▶ [Directions for this task]
Repeat the material exactly, leaving nothing out.

▶ [Given data]
--- start ---
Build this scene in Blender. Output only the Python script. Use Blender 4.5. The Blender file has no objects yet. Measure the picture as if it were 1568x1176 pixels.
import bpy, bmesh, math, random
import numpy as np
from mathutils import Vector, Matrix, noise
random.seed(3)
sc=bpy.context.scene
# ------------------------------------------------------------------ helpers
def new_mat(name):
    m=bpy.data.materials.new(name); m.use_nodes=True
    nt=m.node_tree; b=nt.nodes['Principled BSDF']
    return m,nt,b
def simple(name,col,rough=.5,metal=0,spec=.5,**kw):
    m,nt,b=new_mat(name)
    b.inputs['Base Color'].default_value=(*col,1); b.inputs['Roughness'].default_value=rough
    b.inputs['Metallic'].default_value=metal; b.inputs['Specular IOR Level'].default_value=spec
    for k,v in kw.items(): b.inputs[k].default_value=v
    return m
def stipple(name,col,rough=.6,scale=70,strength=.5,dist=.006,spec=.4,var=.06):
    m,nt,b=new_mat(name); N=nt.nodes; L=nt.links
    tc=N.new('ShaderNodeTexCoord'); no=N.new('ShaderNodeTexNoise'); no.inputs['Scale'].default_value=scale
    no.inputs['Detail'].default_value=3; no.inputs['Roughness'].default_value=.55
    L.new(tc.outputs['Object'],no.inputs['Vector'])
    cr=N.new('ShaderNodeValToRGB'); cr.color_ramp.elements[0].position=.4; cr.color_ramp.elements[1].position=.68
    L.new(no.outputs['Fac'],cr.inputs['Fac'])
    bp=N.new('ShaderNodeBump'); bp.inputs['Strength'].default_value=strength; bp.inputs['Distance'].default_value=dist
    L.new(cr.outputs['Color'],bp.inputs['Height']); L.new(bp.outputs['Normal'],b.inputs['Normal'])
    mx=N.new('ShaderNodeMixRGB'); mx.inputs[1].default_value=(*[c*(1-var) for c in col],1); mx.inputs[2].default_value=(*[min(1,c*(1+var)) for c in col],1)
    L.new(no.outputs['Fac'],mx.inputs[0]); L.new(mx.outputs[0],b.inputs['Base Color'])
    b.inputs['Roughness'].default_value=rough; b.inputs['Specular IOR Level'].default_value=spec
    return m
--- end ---
▶ [Solution to the exercise]
Build this scene in Blender. Output only the Python script. Use Blender 4.5. The Blender file has no objects yet. Measure the picture as if it were 1568x1176 pixels.
import bpy, bmesh, math, random
import numpy as np
from mathutils import Vector, Matrix, noise
random.seed(3)
sc=bpy.context.scene
# ------------------------------------------------------------------ helpers
def new_mat(name):
    m=bpy.data.materials.new(name); m.use_nodes=True
    nt=m.node_tree; b=nt.nodes['Principled BSDF']
    return m,nt,b
def simple(name,col,rough=.5,metal=0,spec=.5,**kw):
    m,nt,b=new_mat(name)
    b.inputs['Base Color'].default_value=(*col,1); b.inputs['Roughness'].default_value=rough
    b.inputs['Metallic'].default_value=metal; b.inputs['Specular IOR Level'].default_value=spec
    for k,v in kw.items(): b.inputs[k].default_value=v
    return m
def stipple(name,col,rough=.6,scale=70,strength=.5,dist=.006,spec=.4,var=.06):
    m,nt,b=new_mat(name); N=nt.nodes; L=nt.links
    tc=N.new('ShaderNodeTexCoord'); no=N.new('ShaderNodeTexNoise'); no.inputs['Scale'].default_value=scale
    no.inputs['Detail'].default_value=3; no.inputs['Roughness'].default_value=.55
    L.new(tc.outputs['Object'],no.inputs['Vector'])
    cr=N.new('ShaderNodeValToRGB'); cr.color_ramp.elements[0].position=.4; cr.color_ramp.elements[1].position=.68
    L.new(no.outputs['Fac'],cr.inputs['Fac'])
    bp=N.new('ShaderNodeBump'); bp.inputs['Strength'].default_value=strength; bp.inputs['Distance'].default_value=dist
    L.new(cr.outputs['Color'],bp.inputs['Height']); L.new(bp.outputs['Normal'],b.inputs['Normal'])
    mx=N.new('ShaderNodeMixRGB'); mx.inputs[1].default_value=(*[c*(1-var) for c in col],1); mx.inputs[2].default_value=(*[min(1,c*(1+var)) for c in col],1)
    L.new(no.outputs['Fac'],mx.inputs[0]); L.new(mx.outputs[0],b.inputs['Base Color'])
    b.inputs['Roughness'].default_value=rough; b.inputs['Specular IOR Level'].default_value=spec
    return m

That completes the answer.